Incantoniamo il premio nobel e lei gli pone la prima domanda. Io la
traduco.
«Lei ha ammesso con disarmante professionalità di non aver previsto
la crisi.»
«Lo confermo
anche adesso.»
«È in grado di prevederne la fine?»
«Per carità! - Risponde. - Ho sbagliato la prima volta, non
chiedetemi di sbagliare per la seconda volta! Però, vi posso dire
come stanno le cose - aggiunge. - In USA è in atto un cambiamento
complessivo dell'intero sistema economico, produttivo e
finanziario. Quando sarà superata questa fase di ristrutturazione
mondiale, allora si potrà pensare di essere usciti dal
disastro.»
«Lei ha detto che l'ottimismo è fondamentale per superare la crisi.
- Prosegue Merz, con una punta di evidente ironia. - Con questo
vuol dire che Berlusconi ha ragione? Basta l'ottimismo?»
Heckman, pur mantenendo il senso dell'umorismo, si fa serio.
«Negli anni '30, dopo la crisi del '29, il presidente Roosvelt ha
dovuto anzitutto combattere la paura. Il terrore che la gente aveva
di morire di fame. Avete mai visto le foto della gente che faceva
la fila con la ciotola in mano in attesa di una ciotola di
minestra? Avete idea di cosa sia non riuscire a dormire perché lo
stomaco è vuoto? O perché non sai come farai domani a trovare un
lavoro? C'era bisogno immediato di dare sicurezza, certezza che la
crisi sarebbe stata superata, fiducia nell'avvenire…»

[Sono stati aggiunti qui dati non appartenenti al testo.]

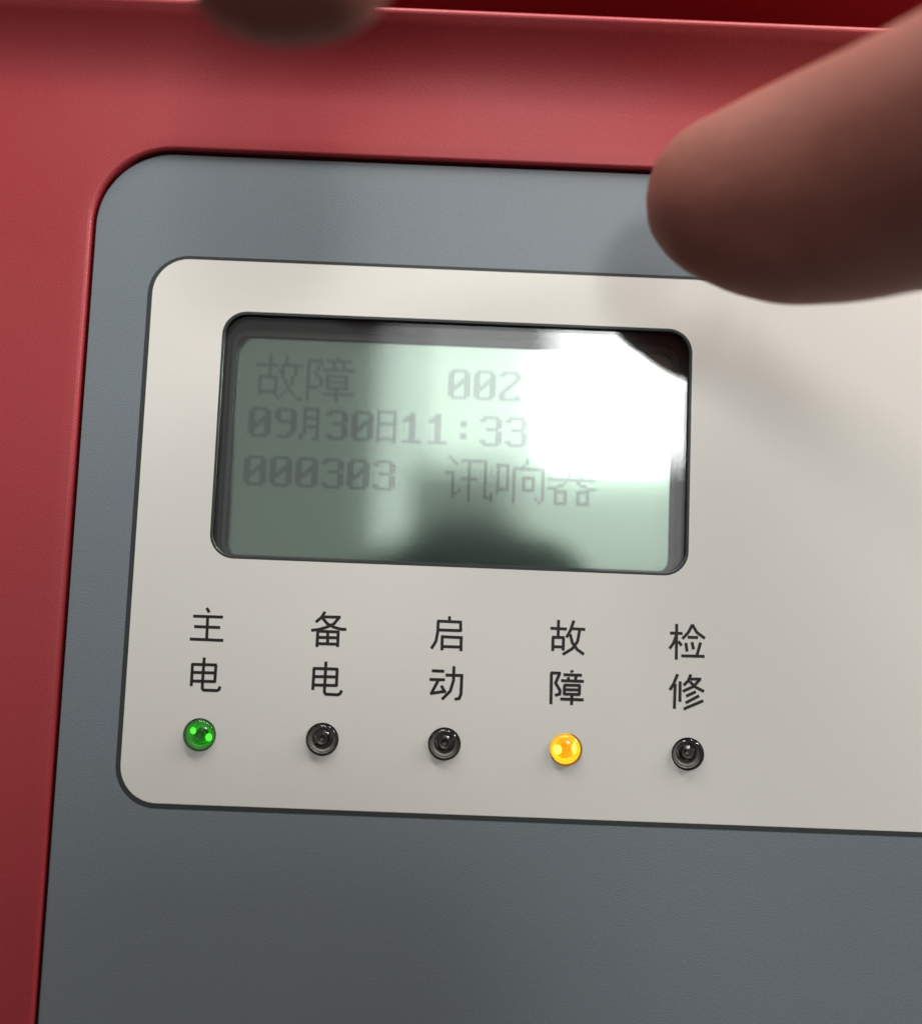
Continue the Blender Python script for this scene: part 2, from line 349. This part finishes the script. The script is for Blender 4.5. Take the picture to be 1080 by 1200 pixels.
# --- captions printed above the indicators
STROKES = [
('主电', [[(-36.07,18.65),(-35.69,18.06)],[(-38.0,17.39),(-33.62,17.41)],[(-37.75,15.86),(-33.95,15.85)],[(-38.28,13.99),(-33.38,13.97)],[(-35.87,17.38),(-35.81,14.0)],[(-36.01,11.33),(-36.04,7.85),(-36.03,6.83),(-35.82,6.57),(-33.82,6.58),(-33.53,6.78),(-33.44,7.17)],[(-37.67,7.12),(-37.69,10.37)],[(-37.74,10.29),(-34.13,10.32)],[(-34.21,10.32),(-34.25,7.76)],[(-37.65,7.84),(-34.23,7.89)],[(-37.61,9.11),(-34.28,9.15)]]),
('备电', [[(-18.51,18.77),(-18.96,17.96),(-19.77,17.23)],[(-18.81,18.03),(-16.16,18.07)],[(-16.33,18.06),(-17.08,17.06),(-18.15,16.51),(-19.35,16.13),(-20.38,15.97)],[(-18.77,17.79),(-18.06,17.03),(-17.06,16.56),(-16.07,16.31),(-15.24,16.29)],[(-19.52,15.88),(-16.23,15.88)],[(-19.42,15.88),(-19.44,13.58)],[(-16.39,15.88),(-16.37,13.7)],[(-17.93,15.82),(-17.88,14.07)],[(-19.41,14.97),(-16.37,15.01)],[(-19.37,14.05),(-16.33,14.07)],[(-17.98,11.41),(-17.99,8.04),(-17.99,6.96),(-17.78,6.67),(-15.96,6.64),(-15.63,6.87),(-15.48,7.29)],[(-19.69,10.46),(-19.72,7.25)],[(-19.76,10.38),(-16.17,10.39)],[(-16.27,10.39),(-16.26,7.9)],[(-19.6,9.18),(-16.27,9.25)],[(-19.6,7.95),(-16.24,7.99)]]),
('启动', [[(0.04,18.82),(0.1,18.07)],[(-1.7,18.06),(1.9,18.04)],[(1.72,18.03),(1.81,16.68)],[(-1.58,16.76),(1.83,16.77)],[(-1.61,18.06),(-1.6,16.54),(-1.82,15.08),(-2.45,13.97)],[(-1.06,15.78),(2.11,15.74)],[(-0.91,15.78),(-0.88,13.79)],[(1.9,15.73),(1.95,13.77)],[(-0.85,14.33),(1.92,14.35)],[(-2.21,10.7),(-0.43,10.69)],[(-2.5,9.41),(-0.29,9.44)],[(-1.22,9.37),(-2.23,7.29)],[(-2.32,7.35),(-0.13,7.77)],[(-0.76,8.55),(-0.12,7.55)],[(-0.16,10.14),(2.39,10.17)],[(1.0,11.45),(1.02,9.4),(0.6,7.82),(-0.56,6.58)],[(2.21,10.17),(2.19,7.4),(1.95,6.79),(1.31,6.65)]]),
('故障', [[(16.32,18.89),(16.32,16.36)],[(15.17,17.65),(17.55,17.62)],[(15.45,16.33),(17.25,16.34)],[(15.57,16.33),(15.58,14.33)],[(17.13,16.33),(17.13,14.45)],[(15.62,14.94),(17.14,14.94)],[(18.59,18.9),(18.17,17.52),(17.59,16.41)],[(18.16,17.71),(20.3,17.67)],[(19.51,17.58),(19.25,15.87),(18.49,14.75),(17.11,13.85)],[(18.12,16.85),(18.47,15.59),(19.23,14.65),(20.22,13.99)],[(15.49,11.07),(15.55,6.5)],[(15.41,11.07),(16.87,11.06)],[(16.71,11.0),(16.15,9.59),(16.85,8.53),(16.8,7.99),(16.14,7.79)],[(18.46,11.54),(18.59,11.25)],[(17.33,10.86),(20.0,10.88)],[(18.01,10.5),(18.08,10.08)],[(19.21,10.79),(19.05,10.12)],[(16.99,9.98),(20.31,9.99)],[(17.41,9.34),(19.84,9.37)],[(17.49,9.34),(17.47,7.96)],[(19.72,9.36),(19.72,8.04)],[(17.51,8.68),(19.7,8.7)],[(17.45,8.02),(19.78,8.04)],[(16.95,7.28),(20.35,7.29)],[(18.63,8.0),(18.61,6.5)]]),
('检修', [[(33.96,18.99),(34.0,13.75)],[(33.03,17.62),(34.83,17.64)],[(33.95,17.38),(33.55,16.15),(32.99,15.34)],[(34.28,16.43),(34.74,15.84)],[(36.31,18.99),(35.72,17.82),(34.88,16.87)],[(36.31,18.99),(37.0,17.87),(38.18,17.06)],[(35.67,17.11),(37.16,17.12)],[(35.38,16.22),(35.59,15.02)],[(36.3,16.38),(36.54,15.36)],[(37.58,16.37),(37.06,14.47)],[(34.77,14.32),(38.19,14.36)],[(34.23,11.56),(33.73,10.24),(33.16,9.25)],[(33.91,10.13),(33.86,6.52)],[(34.64,10.51),(34.67,7.57)],[(36.2,11.6),(35.85,10.68),(35.2,9.99)],[(36.03,10.95),(37.74,10.99)],[(37.56,10.93),(36.66,9.87),(35.09,9.11)],[(36.1,10.57),(36.78,9.87),(38.2,9.2)],[(36.98,9.1),(35.59,8.41)],[(37.48,8.52),(35.55,7.42)],[(38.1,7.82),(35.26,6.51)]])]
def stroke(bm, pts, w, z):
    p = [Vector((x, y)) for x, y in pts]; n = len(p); L = []; Rr = []
    for i in range(n):
        d0 = (p[i] - p[i - 1]).normalized() if i else (p[1] - p[0]).normalized()
        d1 = (p[i + 1] - p[i]).normalized() if i < n - 1 else d0
        t = (d0 + d1).normalized(); nn = Vector((-t.y, t.x)); k = w / 2 / max(0.5, t.dot(d1))
        q = p[i] + (-t * w * .08 if i == 0 else (t * w * .08 if i == n - 1 else Vector((0, 0))))
        L.append(bm.verts.new(P(q.x + nn.x * k, q.y + nn.y * k, z))); Rr.append(bm.verts.new(P(q.x - nn.x * k, q.y - nn.y * k, z)))
    for i in range(n - 1): bm.faces.new((Rr[i], Rr[i + 1], L[i + 1], L[i]))
for name, sts in STROKES:
    tb = bmesh.new()
    for q, st in enumerate(sts): stroke(tb, st, 0.45, 0.024 + q * 0.0006)
    from_bm('caption', tb, M['ink'], panel, smooth=False, label='black printed caption ' + name, normals=False)

# --- indicator lights
LAB = ['lit green indicator under the first caption', None, None, 'lit amber indicator under the fourth caption', None]
LENS = [M['lens_green'], M['lens_off'], M['lens_off'], M['lens_amber'], M['lens_off']]
CUP = [M['g_cup'], M['cup'], M['cup'], M['a_dim'], M['cup']]
RIM = [M['g_rim'], M['rim'], M['rim'], M['a_ring'], M['rim']]
RING = [M['g_ring'], M['shoulder'], M['shoulder'], M['a_ring'], M['shoulder']]
TILT = [(-0.35, -0.25), (-0.30, -0.10), (0.05, 0.0), (-0.1, 0.1), (0.30, 0.15)]
for i, (x, y) in enumerate(zip(LEDX, LEDY)):
    led = empty_led = bpy.data.objects.new('indicator_light', None); COL.objects.link(led); led.parent = panel
    led.empty_display_size = 0.003
    if LAB[i]: led['label'] = LAB[i]
    tx, ty = TILT[i]
    # lens: domed clear epoxy body with a flange below the membrane
    bm = bmesh.new(); R = 2.25
    pr = [(0, -4.2), (2.7, -4.2), (2.7, -3.4), (R, -3.3), (R, 0.25)]
    for k in range(1, 9):
        a = math.radians(90 * k / 8); pr.append((R * math.cos(a) if k < 8 else 0, 0.25 + 0.75 * math.sin(a)))
    lathe_bm(bm, pr, x, y); from_bm('lens', bm, LENS[i], led)
    cx, cy = x + tx * .6, y + ty * .6
    # reflector cup: rim and bowl
    bm = bmesh.new()
    lathe_bm(bm, [(0, -1.6), (0.42, -1.6), (0.66, -1.0), (0.78, -0.92), (0.88, -1.0), (0.90, -3.0), (0, -3.0)], cx, cy, 32)
    from_bm('reflector_cup', bm, CUP[i], led)
    # moulded shoulder ring
    bm = bmesh.new()
    lathe_bm(bm, [(1.50, -1.5), (1.70, -0.95), (1.92, -0.85), (2.06, -1.1), (2.1, -3.0), (1.5, -3.0), (1.50, -1.5)], x + tx * .25, y + ty * .25, 40)
    from_bm('shoulder_ring', bm, RING[i], led)
    # pale ring painted in for the crescent of light at the lens edge
    bm = bmesh.new()
    lathe_bm(bm, [(2.02, -0.75), (2.08, -0.55), (2.18, -0.5), (2.24, -0.7), (2.24, -3.0), (2.02, -3.0), (2.02, -0.75)], x + tx * .1, y + ty * .1, 40)
    from_bm('rim', bm, RIM[i], led)
    # hole lining
    bm = bmesh.new(); lathe_bm(bm, [(HR + .01, -0.05), (HR + .01, -2.2), (0, -2.25)], x, y)
    from_bm('socket', bm, M['well'], led)
    if i == 0:
        for dx, dy, r in ((-1.15, 0.45, .40), (1.2, -0.42, .46)):  # glow blobs added for the bright spots seen in the lens
            bm = bmesh.new(); ball(bm, (x + dx, y + dy, -0.9), (r, r * 1.2, 0.25)); from_bm('hot_spot', bm, M['g_hot'], led)
        bm = bmesh.new(); lathe_bm(bm, [(0.9, -2.0), (1.48, -1.8), (1.48, -2.1), (0.9, -2.1), (0.9, -2.0)], x, y); from_bm('leadframe', bm, M['g_dim'], led)
    elif i == 3:
        for dx, dy, r, q in ((-1.15, -0.15, .62, 1.1), (1.30, 0.15, .26, 3.2)):  # added glow blobs, again standing in for bright spots in the lens
            bm = bmesh.new(); ball(bm, (x + dx, y + dy, -0.9), (r, r * q, 0.25)); from_bm('hot_spot', bm, M['a_hot'], led)
        bm = bmesh.new(); lathe_bm(bm, [(0.9, -2.0), (1.48, -1.8), (1.48, -2.1), (0.9, -2.1), (0.9, -2.0)], x, y); from_bm('leadframe', bm, M['a_dim'], led)
    else:
        # bent lead frame arms on either side of the cup
        bm = bmesh.new()
        hull(bm, ((x - 1.3, y + .2, -1.6), (.18, .5, .2)), ((x - 1.0, y - .7, -1.5), (.2, .2, .2)))
        hull(bm, ((x + 1.2, y + .5, -1.6), (.2, .35, .2)), ((x + .9, y - .9, -1.7), (.25, .15, .2)))
        from_bm('leadframe', bm, M['cup'], led)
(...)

«Ma, in qualche modo però la gente doveva pur anche mangiare, non
solo vivere di speranze…»
«Per forza! Oltre a infondere ottimismo Roorvelt doveva anche fare
cose reali. Real act. Doveva inventare il lavoro a masse
di persone che sapevano solo lavorare per chi gli offriva
lavoro.»
«Quindi il nostro presidente dovrà pur fare anche lui dei real
act…»
«Io non so cosa stia facendo il vostro presidente, ma li fa anche
lui, credetemi. È così che funziona.»